CGT on immovable property gains. Acquisitions on or after 1 July 2024 are taxed at a flat 15% for filers regardless of holding period.
Pakistan's property CGT regime split into two halves in July 2024. Properties acquired before 1 July 2024 still follow the old holding-period schedule under Section 37(1A) - tax rates fall as you hold longer, and after a long-enough holding period the property becomes exempt entirely. Open plots become exempt after 6 years, constructed properties after 4 years, and flats after 2 years. This is why so many investors are sitting on plot files - they're waiting out the exemption clock.
Properties acquired on or after 1 July 2024 face the new flat regime. Filers pay 15% on the gain regardless of holding period. Non-filers pay the higher of 15% or their marginal slab rate, which can hit 45% in the top bracket. The exemption-after-six-years escape route is gone for new acquisitions - hold a plot for ten years and you still owe 15%.
The gain is sale price minus cost - but both sides are floored by the FBR's notified valuation table. If you sold a 1-kanal plot in DHA Lahore for PKR 50 million but the FBR valuation table for that locality says fair market value is PKR 80 million, the FBR treats the sale price as PKR 80 million for tax purposes. You can't undervalue your way out of CGT. The valuation tables are published per city per locality and updated annually - get the latest from the FBR website before you sell.
On the cost side, you can add documented improvements - construction, boundary walls, fittings - if you have receipts and the work increased the property's value. You cannot add maintenance, repainting, or annual upkeep. Brokerage and transfer fees you paid on acquisition are part of cost basis; brokerage on disposal reduces the sale proceeds.
Bought a 10-marla plot in Bahria Town in September 2025 for PKR 12 million. Sold in February 2026 for PKR 16 million. FBR valuation for the locality says fair market value at disposal was PKR 17.5 million.
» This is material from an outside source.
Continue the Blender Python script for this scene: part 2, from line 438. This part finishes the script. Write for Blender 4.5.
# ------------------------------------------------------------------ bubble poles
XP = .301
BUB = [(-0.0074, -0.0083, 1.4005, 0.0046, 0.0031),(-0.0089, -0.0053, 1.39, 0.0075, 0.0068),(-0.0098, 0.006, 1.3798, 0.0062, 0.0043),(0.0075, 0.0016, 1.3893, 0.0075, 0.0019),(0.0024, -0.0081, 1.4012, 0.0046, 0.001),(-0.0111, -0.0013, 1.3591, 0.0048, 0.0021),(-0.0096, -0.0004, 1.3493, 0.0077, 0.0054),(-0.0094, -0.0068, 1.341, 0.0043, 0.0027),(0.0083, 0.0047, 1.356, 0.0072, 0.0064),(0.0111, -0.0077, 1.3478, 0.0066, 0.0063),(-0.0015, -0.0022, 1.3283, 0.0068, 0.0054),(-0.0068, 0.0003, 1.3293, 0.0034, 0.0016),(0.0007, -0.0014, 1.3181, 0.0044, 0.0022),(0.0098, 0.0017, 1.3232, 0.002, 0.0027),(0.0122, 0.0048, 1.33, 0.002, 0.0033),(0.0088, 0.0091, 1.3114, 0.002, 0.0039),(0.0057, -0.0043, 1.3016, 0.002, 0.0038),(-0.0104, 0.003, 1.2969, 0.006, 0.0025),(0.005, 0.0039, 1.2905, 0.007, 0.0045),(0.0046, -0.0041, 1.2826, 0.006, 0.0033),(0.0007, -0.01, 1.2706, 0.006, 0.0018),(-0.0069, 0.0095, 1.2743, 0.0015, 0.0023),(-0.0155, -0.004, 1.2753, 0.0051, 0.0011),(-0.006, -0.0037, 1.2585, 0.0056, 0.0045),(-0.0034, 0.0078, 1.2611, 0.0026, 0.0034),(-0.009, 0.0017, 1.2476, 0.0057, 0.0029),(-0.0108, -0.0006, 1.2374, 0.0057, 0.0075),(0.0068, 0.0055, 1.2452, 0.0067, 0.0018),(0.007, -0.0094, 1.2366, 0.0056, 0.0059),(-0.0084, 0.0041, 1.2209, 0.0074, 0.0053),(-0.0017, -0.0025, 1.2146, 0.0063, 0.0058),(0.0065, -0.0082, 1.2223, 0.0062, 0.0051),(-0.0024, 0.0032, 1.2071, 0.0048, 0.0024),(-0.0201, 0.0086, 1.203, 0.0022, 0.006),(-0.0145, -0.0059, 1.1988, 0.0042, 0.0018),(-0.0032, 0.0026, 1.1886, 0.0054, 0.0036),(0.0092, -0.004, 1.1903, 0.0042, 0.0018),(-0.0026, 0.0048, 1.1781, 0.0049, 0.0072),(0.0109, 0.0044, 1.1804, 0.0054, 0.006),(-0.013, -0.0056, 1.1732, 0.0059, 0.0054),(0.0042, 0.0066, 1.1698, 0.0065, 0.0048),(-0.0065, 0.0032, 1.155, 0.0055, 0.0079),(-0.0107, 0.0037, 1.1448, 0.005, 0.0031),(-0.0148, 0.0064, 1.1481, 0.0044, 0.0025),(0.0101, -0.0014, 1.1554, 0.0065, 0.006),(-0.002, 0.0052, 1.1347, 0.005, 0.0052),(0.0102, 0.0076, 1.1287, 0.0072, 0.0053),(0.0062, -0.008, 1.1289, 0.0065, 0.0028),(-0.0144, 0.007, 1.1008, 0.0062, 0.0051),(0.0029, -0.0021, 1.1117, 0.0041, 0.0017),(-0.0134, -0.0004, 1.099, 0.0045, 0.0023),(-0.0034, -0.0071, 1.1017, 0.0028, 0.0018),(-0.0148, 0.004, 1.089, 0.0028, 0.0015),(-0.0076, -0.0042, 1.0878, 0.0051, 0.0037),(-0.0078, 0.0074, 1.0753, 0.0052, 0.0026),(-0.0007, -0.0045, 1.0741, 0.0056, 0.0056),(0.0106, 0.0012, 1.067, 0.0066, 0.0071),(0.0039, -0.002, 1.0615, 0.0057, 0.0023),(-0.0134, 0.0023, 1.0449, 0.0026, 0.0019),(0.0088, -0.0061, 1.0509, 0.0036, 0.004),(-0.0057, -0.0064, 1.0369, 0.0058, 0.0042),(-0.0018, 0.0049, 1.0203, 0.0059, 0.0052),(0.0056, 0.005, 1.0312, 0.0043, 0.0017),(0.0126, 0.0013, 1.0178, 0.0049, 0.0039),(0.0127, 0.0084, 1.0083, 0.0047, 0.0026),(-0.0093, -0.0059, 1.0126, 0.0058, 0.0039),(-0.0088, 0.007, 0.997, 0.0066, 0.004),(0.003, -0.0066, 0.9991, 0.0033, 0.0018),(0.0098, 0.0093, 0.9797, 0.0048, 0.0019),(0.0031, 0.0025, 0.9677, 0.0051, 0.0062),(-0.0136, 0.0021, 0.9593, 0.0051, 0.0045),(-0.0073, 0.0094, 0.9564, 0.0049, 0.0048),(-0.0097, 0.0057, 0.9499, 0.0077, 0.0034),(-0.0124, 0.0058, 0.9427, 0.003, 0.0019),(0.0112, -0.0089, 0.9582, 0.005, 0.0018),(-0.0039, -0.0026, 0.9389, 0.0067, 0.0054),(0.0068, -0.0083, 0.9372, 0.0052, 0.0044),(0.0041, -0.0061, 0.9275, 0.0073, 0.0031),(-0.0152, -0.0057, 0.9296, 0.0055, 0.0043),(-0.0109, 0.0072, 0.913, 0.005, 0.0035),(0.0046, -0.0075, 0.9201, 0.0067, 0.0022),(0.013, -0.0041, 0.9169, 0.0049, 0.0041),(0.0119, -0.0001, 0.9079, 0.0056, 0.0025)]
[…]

The FBR treats sale price as PKR 17.5M (the higher of declared and valuation table). Gain = 17.5M − 12M = PKR 5.5M. Filer rate (acquired post-July 2024) is 15%. CGT = PKR 825,000. On top of this you'll also pay Section 236C advance tax (3% of gross consideration for filers, 6% for non-filers) and the buyer will pay 236K. CVT and provincial stamp duty are layered on top by the provincial authority.
Pakistanis often conflate three separate property taxes - they're not the same and they apply at different events.
Section 37 / Section 37(1A) CGT is the gains tax this calculator computes. It applies at sale and is paid on the profit (sale price − cost). The seller owes it.
Section 7E deemed-income tax is an annual tax (charged at 20% on 5% of the property's fair market value, effectively 1% of FMV) levied on the holding of capital assets above a threshold (currently PKR 25 million in fair market value, with various exemptions for your one personal residence and certain other categories). You pay this every year you hold the property, not just when you sell.
Section 236C advance tax is collected at transfer time on the gross consideration - 3% for filers, 6% for non-filers. It's an adjustable advance, meaning it gets credited against your overall income tax liability for the year (not against CGT specifically). The matching Section 236K is collected from the buyer.